Why it always escalates

Escalation of violence is something nobody ever wants. For everyone involved, including the perpetrator, it is a very unfavourable development. That’s why it is unforeseeable until the very last moment for an unschooled onlooker: for sure, he wouldn’t do this, why would someone undermine their own position like that. However, do not mistake violent behaviour for an impulsive outburst. Recent studies show, that agression doesn’t come from poor self-control, it is rather quite deliberate and requires self-discipline and calculation. It is instrumental, even though in the long term, the cost of it is always higher, than the short-term gains. However, the strategy of violence works out, if the other side loses even more, and faster, than the perpetrator.

Violence is instrumental. It is the way to make someone do something they wouldn’t otherwise do. So, to predict an escalation you need two factors: first, the victim still has something the abuser needs. Second, last time the abuser employed violence or threats, it got them what they wanted. Since we are dealing with a negative sum game, the resources in this system become more and more scarce, and thus more precious. Hence, the victim becomes more resistant, while the need of the abuser is growing. At this point, the abuser is sincere when they say they had no other choice. And, if the victim calculates the cost of resisting against what the abuser demands - the choice to give in might appear rational. Unless you account for the next iteration (or two) of this cycle. Giving the wallet to a random mugger with a gun on the street is smart. Giving money to your neighbour, because he threatens to burn down your house, is stupid, because he’ll come again. And at some point you will not believe an empty threat, so he’ll bring a jerry can to your door. At no point the neighbour actually wanted to burn down your house, it’s just that you got used to the smell of gasoline. So he had to light up a match, and show it to you, just to make you believe that he is crazy enough to actually do it. And then, honestly, it was just an accident.

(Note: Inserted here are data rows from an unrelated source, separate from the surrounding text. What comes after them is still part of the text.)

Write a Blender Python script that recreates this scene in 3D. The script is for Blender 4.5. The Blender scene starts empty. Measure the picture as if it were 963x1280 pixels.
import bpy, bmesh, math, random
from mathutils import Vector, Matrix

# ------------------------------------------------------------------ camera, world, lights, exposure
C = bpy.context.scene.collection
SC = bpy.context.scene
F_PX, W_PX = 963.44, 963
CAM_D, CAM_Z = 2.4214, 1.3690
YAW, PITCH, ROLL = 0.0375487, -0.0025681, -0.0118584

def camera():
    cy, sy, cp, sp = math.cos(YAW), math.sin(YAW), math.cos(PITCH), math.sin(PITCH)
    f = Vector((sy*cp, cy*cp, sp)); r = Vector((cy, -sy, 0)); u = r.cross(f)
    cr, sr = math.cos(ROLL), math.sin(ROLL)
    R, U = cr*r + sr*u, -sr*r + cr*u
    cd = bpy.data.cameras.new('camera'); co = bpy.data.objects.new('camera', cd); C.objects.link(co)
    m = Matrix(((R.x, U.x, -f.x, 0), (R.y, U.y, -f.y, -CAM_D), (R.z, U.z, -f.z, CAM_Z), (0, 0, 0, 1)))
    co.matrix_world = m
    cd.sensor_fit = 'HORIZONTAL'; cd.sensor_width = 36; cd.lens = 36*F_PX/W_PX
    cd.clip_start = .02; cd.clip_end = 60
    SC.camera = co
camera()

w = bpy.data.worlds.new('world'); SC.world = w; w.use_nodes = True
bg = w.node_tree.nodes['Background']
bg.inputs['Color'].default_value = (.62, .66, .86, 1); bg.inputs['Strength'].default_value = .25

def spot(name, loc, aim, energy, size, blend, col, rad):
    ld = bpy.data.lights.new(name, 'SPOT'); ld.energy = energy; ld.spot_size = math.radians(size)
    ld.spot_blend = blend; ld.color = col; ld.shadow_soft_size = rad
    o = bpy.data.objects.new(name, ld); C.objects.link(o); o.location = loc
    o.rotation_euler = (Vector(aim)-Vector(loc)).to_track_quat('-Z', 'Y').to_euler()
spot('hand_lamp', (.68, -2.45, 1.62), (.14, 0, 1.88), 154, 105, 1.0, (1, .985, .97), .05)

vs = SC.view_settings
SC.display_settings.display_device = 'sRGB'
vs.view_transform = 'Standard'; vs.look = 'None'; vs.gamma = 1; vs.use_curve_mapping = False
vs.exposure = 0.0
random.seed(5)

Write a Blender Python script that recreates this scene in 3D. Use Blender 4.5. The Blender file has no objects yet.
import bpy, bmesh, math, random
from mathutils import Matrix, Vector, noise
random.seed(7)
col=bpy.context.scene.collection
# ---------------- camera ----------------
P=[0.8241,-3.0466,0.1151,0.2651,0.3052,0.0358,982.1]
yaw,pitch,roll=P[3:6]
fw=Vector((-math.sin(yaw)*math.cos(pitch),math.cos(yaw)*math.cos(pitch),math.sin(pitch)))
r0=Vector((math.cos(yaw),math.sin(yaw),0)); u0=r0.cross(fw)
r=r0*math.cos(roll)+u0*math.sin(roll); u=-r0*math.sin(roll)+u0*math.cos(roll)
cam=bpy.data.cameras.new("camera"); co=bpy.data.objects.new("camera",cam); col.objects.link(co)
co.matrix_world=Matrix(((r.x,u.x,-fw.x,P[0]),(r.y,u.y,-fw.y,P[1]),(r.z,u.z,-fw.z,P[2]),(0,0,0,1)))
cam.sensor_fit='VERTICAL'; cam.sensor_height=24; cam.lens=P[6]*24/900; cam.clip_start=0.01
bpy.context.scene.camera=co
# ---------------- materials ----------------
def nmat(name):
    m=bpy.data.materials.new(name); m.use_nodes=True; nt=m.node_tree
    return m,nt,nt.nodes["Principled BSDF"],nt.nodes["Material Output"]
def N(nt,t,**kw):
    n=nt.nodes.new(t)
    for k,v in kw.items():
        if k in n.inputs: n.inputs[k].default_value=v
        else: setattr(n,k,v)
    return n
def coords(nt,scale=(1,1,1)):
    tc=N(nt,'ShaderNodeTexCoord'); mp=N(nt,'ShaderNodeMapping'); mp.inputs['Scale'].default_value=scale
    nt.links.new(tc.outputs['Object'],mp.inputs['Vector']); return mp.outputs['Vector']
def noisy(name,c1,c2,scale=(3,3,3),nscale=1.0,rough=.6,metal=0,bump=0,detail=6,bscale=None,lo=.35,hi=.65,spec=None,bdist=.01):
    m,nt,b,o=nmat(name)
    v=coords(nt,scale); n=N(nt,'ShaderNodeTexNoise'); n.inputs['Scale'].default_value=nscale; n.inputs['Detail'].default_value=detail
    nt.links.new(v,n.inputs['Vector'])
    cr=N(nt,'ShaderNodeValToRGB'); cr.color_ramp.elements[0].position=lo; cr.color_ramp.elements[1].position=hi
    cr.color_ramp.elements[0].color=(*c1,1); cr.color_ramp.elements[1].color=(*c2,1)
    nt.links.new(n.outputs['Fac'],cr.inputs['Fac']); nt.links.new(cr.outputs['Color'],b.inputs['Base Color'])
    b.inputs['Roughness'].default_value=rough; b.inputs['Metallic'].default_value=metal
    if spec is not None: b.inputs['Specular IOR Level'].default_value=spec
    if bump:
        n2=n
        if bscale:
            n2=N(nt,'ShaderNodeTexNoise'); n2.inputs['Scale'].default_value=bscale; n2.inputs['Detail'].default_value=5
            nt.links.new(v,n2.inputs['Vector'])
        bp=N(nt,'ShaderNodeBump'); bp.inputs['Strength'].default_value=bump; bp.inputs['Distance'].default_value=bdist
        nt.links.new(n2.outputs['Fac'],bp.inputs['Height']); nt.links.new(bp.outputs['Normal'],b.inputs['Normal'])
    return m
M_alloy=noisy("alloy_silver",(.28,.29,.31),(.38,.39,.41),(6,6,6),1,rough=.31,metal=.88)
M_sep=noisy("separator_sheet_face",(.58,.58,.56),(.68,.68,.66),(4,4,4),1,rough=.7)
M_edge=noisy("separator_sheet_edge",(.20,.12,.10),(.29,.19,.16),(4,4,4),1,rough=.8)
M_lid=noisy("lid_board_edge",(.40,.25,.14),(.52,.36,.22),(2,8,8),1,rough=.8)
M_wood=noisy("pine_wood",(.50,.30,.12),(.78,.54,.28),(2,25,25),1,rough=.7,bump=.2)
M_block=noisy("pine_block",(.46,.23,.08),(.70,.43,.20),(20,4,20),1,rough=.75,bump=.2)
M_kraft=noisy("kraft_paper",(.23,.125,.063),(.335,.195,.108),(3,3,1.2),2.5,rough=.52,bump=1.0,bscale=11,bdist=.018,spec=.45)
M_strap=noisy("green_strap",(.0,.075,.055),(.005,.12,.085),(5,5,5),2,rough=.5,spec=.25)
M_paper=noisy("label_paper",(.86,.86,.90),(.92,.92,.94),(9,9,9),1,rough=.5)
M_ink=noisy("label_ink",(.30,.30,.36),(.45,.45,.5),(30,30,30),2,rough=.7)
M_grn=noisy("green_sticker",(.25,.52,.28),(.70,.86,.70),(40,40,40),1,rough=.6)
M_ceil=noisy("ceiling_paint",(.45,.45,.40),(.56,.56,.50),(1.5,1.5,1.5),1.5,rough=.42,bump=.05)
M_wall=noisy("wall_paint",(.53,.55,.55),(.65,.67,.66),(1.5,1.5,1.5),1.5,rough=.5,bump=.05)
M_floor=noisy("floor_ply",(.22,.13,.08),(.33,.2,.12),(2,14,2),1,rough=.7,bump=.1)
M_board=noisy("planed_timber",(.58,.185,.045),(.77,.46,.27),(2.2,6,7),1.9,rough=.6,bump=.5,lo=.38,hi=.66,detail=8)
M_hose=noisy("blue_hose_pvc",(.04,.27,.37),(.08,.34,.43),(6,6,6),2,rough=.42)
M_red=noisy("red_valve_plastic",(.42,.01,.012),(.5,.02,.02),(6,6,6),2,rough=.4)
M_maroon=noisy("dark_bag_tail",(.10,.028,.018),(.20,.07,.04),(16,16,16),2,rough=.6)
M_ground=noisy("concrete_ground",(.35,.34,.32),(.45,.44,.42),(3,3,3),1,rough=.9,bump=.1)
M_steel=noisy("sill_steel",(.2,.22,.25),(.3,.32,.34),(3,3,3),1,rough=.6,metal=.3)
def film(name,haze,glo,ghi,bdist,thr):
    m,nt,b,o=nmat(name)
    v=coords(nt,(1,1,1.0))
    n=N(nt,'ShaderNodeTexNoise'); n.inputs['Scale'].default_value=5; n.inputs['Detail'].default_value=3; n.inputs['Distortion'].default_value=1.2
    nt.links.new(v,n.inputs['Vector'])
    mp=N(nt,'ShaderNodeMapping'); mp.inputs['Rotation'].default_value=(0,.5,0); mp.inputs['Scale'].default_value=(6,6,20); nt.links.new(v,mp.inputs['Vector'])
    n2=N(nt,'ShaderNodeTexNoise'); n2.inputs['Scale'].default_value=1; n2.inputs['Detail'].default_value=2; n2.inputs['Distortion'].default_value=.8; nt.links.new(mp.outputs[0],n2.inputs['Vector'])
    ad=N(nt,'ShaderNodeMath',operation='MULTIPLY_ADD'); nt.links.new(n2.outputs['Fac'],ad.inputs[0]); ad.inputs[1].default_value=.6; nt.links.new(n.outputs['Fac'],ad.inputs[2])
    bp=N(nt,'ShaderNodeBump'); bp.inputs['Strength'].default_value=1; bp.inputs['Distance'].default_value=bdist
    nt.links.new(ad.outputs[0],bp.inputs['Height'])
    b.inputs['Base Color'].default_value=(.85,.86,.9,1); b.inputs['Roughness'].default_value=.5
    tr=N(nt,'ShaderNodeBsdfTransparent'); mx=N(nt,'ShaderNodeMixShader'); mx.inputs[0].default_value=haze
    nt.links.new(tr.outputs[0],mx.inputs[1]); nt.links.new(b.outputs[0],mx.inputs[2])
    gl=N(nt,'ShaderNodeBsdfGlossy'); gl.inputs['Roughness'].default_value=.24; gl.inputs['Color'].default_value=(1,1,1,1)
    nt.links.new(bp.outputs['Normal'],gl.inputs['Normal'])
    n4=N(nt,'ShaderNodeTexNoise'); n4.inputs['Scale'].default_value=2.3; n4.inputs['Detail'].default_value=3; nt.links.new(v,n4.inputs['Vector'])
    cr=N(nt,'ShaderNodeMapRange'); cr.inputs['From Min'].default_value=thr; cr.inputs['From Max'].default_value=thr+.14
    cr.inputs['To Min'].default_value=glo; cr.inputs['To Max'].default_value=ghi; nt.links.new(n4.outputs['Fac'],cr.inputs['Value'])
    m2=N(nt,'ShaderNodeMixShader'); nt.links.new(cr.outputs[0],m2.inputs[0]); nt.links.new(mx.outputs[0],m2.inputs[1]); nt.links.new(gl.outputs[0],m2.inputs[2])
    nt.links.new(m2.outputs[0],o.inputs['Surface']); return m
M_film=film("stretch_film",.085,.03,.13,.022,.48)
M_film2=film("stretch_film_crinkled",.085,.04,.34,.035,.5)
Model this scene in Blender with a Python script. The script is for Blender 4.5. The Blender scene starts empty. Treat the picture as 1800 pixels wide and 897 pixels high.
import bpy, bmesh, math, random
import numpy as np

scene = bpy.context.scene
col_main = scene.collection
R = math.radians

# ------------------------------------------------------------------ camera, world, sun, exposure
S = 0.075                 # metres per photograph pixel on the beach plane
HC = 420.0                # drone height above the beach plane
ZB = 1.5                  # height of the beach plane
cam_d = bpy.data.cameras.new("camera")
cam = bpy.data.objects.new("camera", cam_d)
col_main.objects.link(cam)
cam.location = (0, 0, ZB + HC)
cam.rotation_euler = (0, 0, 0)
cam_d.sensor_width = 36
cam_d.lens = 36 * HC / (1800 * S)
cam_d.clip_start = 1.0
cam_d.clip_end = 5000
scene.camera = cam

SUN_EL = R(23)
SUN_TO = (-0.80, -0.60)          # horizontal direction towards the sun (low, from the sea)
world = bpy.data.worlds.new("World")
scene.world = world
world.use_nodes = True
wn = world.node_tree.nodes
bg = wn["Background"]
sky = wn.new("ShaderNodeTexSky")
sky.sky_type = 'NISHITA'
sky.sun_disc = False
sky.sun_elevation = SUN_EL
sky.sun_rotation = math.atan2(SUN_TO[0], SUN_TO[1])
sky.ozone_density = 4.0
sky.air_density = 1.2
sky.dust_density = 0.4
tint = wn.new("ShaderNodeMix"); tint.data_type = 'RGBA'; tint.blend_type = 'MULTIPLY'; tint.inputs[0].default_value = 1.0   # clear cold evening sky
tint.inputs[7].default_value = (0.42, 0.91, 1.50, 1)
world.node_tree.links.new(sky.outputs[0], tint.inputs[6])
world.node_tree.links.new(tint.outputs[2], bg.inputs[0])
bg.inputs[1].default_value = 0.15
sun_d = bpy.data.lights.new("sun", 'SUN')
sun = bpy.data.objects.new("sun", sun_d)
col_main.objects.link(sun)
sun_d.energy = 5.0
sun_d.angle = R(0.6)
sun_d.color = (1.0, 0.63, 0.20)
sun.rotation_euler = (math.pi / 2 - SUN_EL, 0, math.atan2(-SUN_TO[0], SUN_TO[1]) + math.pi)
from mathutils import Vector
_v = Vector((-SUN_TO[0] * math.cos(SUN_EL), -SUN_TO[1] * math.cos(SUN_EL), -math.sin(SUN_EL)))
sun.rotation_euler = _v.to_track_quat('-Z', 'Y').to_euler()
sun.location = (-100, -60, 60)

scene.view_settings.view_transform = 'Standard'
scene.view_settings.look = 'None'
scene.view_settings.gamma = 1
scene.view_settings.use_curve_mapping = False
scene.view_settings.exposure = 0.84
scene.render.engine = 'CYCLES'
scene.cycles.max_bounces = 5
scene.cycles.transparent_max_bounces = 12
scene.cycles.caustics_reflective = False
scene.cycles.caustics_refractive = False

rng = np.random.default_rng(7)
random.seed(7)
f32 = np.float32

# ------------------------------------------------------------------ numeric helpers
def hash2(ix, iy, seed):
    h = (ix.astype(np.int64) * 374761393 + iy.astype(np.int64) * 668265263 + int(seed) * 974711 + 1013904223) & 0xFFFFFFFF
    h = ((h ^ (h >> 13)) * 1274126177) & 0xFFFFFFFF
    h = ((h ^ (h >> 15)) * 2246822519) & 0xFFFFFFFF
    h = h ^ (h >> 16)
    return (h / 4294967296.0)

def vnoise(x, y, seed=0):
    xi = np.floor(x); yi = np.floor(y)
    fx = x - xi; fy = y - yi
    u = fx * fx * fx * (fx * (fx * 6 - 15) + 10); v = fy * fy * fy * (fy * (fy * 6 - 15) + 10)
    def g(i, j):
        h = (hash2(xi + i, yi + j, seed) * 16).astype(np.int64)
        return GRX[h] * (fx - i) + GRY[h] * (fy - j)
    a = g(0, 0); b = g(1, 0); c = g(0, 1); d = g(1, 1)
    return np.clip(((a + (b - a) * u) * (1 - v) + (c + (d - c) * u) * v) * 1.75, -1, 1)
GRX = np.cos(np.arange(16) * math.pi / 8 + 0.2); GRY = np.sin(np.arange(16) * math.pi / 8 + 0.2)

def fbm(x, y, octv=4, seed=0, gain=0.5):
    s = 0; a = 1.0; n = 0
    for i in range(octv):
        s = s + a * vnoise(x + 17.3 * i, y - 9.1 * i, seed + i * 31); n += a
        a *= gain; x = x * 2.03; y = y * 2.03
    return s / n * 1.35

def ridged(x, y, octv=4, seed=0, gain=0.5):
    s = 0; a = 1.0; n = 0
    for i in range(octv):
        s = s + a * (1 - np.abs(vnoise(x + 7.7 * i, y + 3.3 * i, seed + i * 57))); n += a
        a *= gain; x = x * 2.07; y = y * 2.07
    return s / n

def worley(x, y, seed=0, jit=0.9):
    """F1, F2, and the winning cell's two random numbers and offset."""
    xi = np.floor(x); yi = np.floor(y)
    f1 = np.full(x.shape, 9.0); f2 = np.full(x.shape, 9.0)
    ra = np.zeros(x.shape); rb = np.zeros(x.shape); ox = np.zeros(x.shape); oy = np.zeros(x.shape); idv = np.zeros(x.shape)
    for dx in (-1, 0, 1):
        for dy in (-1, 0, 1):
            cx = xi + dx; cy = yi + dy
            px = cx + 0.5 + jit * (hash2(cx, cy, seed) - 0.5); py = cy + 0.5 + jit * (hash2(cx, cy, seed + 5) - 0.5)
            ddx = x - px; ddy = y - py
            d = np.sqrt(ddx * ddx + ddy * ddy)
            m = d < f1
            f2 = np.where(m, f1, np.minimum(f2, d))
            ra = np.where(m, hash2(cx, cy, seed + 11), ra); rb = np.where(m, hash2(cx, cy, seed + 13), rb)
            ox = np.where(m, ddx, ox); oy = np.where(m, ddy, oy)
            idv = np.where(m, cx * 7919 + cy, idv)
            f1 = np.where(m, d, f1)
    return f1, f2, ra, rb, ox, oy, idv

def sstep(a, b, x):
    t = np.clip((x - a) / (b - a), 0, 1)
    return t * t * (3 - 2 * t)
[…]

So, what I’m getting at: when the violence or threats are coming from someone in your community, especially an authority figure, confront them as early as you can. The best time to do it is before it is aimed at you. Getting into this mess can look unpleasant and scary, but it will definitely cost you way more down the line.They might not be robbing you, specifically, of anything material just yet - but if you let this slide, you’ll lose the one thing that can actually protect you - a community that can defend itself from abuse. A place where those kinds of things aren’t done to people. This is something worth fighting for.